▶ _CHALLENGE_: Can the data below be echoed back word for word?
________________
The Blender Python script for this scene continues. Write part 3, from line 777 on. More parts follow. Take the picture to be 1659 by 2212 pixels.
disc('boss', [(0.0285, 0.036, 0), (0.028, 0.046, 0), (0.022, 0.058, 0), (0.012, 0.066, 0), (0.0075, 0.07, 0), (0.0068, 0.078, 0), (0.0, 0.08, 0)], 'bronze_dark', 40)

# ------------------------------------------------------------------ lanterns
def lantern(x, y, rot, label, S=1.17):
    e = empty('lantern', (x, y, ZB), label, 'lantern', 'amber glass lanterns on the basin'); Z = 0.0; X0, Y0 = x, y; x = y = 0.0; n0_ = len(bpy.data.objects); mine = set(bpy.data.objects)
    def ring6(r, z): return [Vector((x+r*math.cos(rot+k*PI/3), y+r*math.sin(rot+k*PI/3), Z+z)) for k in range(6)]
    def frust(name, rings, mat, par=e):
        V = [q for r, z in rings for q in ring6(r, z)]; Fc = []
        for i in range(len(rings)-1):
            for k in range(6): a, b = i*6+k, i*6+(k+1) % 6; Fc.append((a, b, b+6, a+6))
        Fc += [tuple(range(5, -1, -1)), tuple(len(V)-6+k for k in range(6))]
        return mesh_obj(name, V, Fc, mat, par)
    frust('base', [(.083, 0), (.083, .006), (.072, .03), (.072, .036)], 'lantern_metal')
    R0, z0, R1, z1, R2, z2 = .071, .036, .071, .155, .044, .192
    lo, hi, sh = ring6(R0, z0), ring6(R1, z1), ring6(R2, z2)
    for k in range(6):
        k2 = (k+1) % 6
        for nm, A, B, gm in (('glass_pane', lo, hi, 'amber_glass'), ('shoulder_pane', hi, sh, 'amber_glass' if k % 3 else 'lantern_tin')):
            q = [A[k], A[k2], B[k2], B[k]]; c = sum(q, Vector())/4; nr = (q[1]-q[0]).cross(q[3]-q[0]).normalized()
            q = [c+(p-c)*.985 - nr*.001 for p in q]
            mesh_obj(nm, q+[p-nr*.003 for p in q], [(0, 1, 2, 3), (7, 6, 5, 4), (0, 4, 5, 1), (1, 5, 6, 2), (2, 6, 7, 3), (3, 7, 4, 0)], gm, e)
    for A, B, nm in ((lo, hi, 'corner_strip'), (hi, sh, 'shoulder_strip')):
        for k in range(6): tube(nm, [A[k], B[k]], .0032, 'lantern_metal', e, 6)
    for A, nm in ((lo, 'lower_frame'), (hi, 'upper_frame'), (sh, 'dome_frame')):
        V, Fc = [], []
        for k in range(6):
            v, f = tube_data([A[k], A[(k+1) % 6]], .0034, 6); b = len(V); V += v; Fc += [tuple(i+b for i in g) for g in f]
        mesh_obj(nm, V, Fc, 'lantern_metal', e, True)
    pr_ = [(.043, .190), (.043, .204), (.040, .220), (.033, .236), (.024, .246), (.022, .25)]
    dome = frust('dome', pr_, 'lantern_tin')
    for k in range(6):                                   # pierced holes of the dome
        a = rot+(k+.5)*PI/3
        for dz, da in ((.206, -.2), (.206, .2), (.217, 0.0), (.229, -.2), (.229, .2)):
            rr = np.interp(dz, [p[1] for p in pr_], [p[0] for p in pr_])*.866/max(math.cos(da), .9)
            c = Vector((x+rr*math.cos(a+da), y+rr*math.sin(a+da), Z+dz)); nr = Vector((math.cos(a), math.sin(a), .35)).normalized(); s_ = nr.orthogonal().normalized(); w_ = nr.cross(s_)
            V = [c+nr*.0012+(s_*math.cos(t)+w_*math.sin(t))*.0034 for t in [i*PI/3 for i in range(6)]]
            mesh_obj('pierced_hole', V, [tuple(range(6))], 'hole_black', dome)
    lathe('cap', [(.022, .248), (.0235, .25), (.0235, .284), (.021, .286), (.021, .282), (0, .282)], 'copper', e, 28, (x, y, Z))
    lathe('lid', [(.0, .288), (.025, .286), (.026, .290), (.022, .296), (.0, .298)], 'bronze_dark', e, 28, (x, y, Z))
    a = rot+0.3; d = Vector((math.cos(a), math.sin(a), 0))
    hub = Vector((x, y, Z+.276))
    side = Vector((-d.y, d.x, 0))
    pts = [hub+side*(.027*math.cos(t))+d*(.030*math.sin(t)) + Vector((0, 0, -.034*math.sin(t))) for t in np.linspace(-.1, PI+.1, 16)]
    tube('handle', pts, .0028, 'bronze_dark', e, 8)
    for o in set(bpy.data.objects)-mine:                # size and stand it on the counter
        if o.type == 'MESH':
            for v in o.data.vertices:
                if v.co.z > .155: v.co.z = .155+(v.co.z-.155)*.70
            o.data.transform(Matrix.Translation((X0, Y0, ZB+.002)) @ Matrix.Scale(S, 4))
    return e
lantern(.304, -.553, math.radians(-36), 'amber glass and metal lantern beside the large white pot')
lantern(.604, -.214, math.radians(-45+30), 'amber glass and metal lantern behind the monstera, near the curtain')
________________
▶ _REPLY TO THE TASK_:
The Blender Python script for this scene continues. Write part 3, from line 777 on. More parts follow. Take the picture to be 1659 by 2212 pixels.
disc('boss', [(0.0285, 0.036, 0), (0.028, 0.046, 0), (0.022, 0.058, 0), (0.012, 0.066, 0), (0.0075, 0.07, 0), (0.0068, 0.078, 0), (0.0, 0.08, 0)], 'bronze_dark', 40)

# ------------------------------------------------------------------ lanterns
def lantern(x, y, rot, label, S=1.17):
    e = empty('lantern', (x, y, ZB), label, 'lantern', 'amber glass lanterns on the basin'); Z = 0.0; X0, Y0 = x, y; x = y = 0.0; n0_ = len(bpy.data.objects); mine = set(bpy.data.objects)
    def ring6(r, z): return [Vector((x+r*math.cos(rot+k*PI/3), y+r*math.sin(rot+k*PI/3), Z+z)) for k in range(6)]
    def frust(name, rings, mat, par=e):
        V = [q for r, z in rings for q in ring6(r, z)]; Fc = []
        for i in range(len(rings)-1):
            for k in range(6): a, b = i*6+k, i*6+(k+1) % 6; Fc.append((a, b, b+6, a+6))
        Fc += [tuple(range(5, -1, -1)), tuple(len(V)-6+k for k in range(6))]
        return mesh_obj(name, V, Fc, mat, par)
    frust('base', [(.083, 0), (.083, .006), (.072, .03), (.072, .036)], 'lantern_metal')
    R0, z0, R1, z1, R2, z2 = .071, .036, .071, .155, .044, .192
    lo, hi, sh = ring6(R0, z0), ring6(R1, z1), ring6(R2, z2)
    for k in range(6):
        k2 = (k+1) % 6
        for nm, A, B, gm in (('glass_pane', lo, hi, 'amber_glass'), ('shoulder_pane', hi, sh, 'amber_glass' if k % 3 else 'lantern_tin')):
            q = [A[k], A[k2], B[k2], B[k]]; c = sum(q, Vector())/4; nr = (q[1]-q[0]).cross(q[3]-q[0]).normalized()
            q = [c+(p-c)*.985 - nr*.001 for p in q]
            mesh_obj(nm, q+[p-nr*.003 for p in q], [(0, 1, 2, 3), (7, 6, 5, 4), (0, 4, 5, 1), (1, 5, 6, 2), (2, 6, 7, 3), (3, 7, 4, 0)], gm, e)
    for A, B, nm in ((lo, hi, 'corner_strip'), (hi, sh, 'shoulder_strip')):
        for k in range(6): tube(nm, [A[k], B[k]], .0032, 'lantern_metal', e, 6)
    for A, nm in ((lo, 'lower_frame'), (hi, 'upper_frame'), (sh, 'dome_frame')):
        V, Fc = [], []
        for k in range(6):
            v, f = tube_data([A[k], A[(k+1) % 6]], .0034, 6); b = len(V); V += v; Fc += [tuple(i+b for i in g) for g in f]
        mesh_obj(nm, V, Fc, 'lantern_metal', e, True)
    pr_ = [(.043, .190), (.043, .204), (.040, .220), (.033, .236), (.024, .246), (.022, .25)]
    dome = frust('dome', pr_, 'lantern_tin')
    for k in range(6):                                   # pierced holes of the dome
        a = rot+(k+.5)*PI/3
        for dz, da in ((.206, -.2), (.206, .2), (.217, 0.0), (.229, -.2), (.229, .2)):
            rr = np.interp(dz, [p[1] for p in pr_], [p[0] for p in pr_])*.866/max(math.cos(da), .9)
            c = Vector((x+rr*math.cos(a+da), y+rr*math.sin(a+da), Z+dz)); nr = Vector((math.cos(a), math.sin(a), .35)).normalized(); s_ = nr.orthogonal().normalized(); w_ = nr.cross(s_)
            V = [c+nr*.0012+(s_*math.cos(t)+w_*math.sin(t))*.0034 for t in [i*PI/3 for i in range(6)]]
            mesh_obj('pierced_hole', V, [tuple(range(6))], 'hole_black', dome)
    lathe('cap', [(.022, .248), (.0235, .25), (.0235, .284), (.021, .286), (.021, .282), (0, .282)], 'copper', e, 28, (x, y, Z))
    lathe('lid', [(.0, .288), (.025, .286), (.026, .290), (.022, .296), (.0, .298)], 'bronze_dark', e, 28, (x, y, Z))
    a = rot+0.3; d = Vector((math.cos(a), math.sin(a), 0))
    hub = Vector((x, y, Z+.276))
    side = Vector((-d.y, d.x, 0))
    pts = [hub+side*(.027*math.cos(t))+d*(.030*math.sin(t)) + Vector((0, 0, -.034*math.sin(t))) for t in np.linspace(-.1, PI+.1, 16)]
    tube('handle', pts, .0028, 'bronze_dark', e, 8)
    for o in set(bpy.data.objects)-mine:                # size and stand it on the counter
        if o.type == 'MESH':
            for v in o.data.vertices:
                if v.co.z > .155: v.co.z = .155+(v.co.z-.155)*.70
            o.data.transform(Matrix.Translation((X0, Y0, ZB+.002)) @ Matrix.Scale(S, 4))
    return e
lantern(.304, -.553, math.radians(-36), 'amber glass and metal lantern beside the large white pot')
lantern(.604, -.214, math.radians(-45+30), 'amber glass and metal lantern behind the monstera, near the curtain')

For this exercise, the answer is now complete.